O problema é que a demanda por depósitos é essencialmente uma ilusão. O Anchor fornece um rendimento percentual anual de 20% em depósitos bloqueados, mas essa taxa não é lucrativa para o sistema: a taxa de porcentagem anual cobrada hoje de quem toma empréstimos (e sustenta o protocolo) é de apenas 11,81%. Um credor só é sustentável se receber mais juros sobre seus empréstimos do que paga aos depósitos.

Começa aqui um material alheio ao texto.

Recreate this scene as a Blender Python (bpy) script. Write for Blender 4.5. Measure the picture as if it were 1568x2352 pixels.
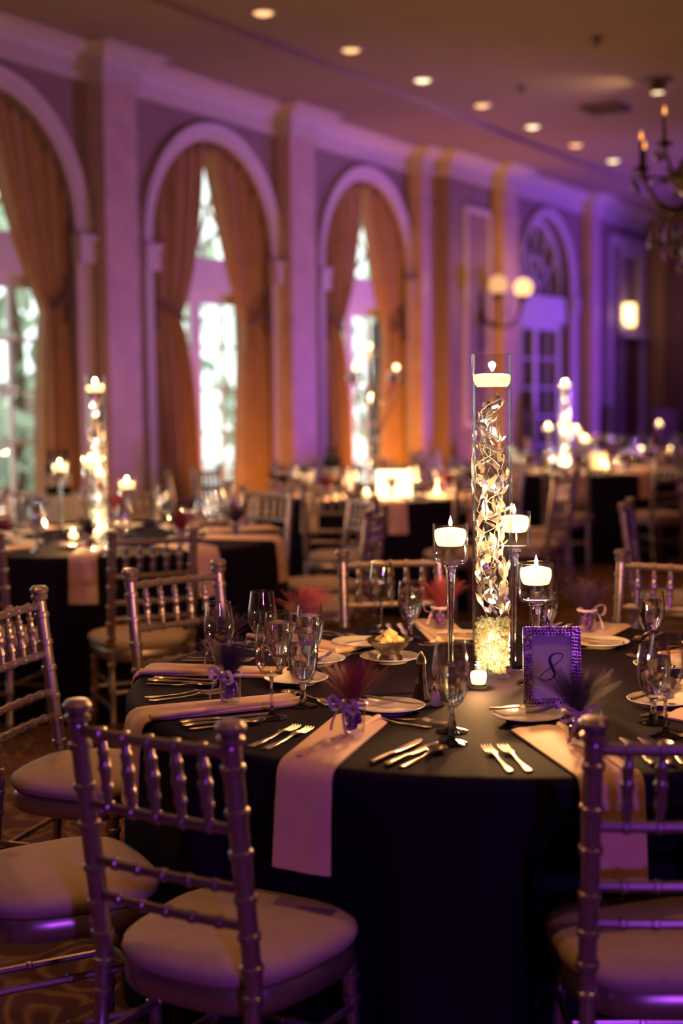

Essa lacuna entre as taxas pagas pelo credor e cobradas do tomador é coberta por um fundo de reserva que vem sendo drenado rapidamente à medida que o valor bloqueado no Anchor cresce. Além disso, mesmo em 11,81%, a demanda por empréstimos parece baixa: com US$ 15,5 bilhões bloqueados no protocolo DeFi, apenas US$ 3,2 bilhões em empréstimos estão concedidos, de acordo com o provedor de dados DeFiLlama.

“Toda a UST no Anchor é apenas capital rotativo, depositada para obter rendimento subsidiado”, disse Zhou. “Capital rotativo” significa dinheiro que é movido rapidamente de um protocolo para outro em busca de alto rendimento (o que os “wall streeters” costumavam chamar de “dinheiro quente”). Se o rendimento do Anchor cair abaixo da concorrência, pode haver uma corrida significativa por resgates, e aqueles que mantêm Luna e UST no pool poderiam se desfazer de suas criptos rapidamente.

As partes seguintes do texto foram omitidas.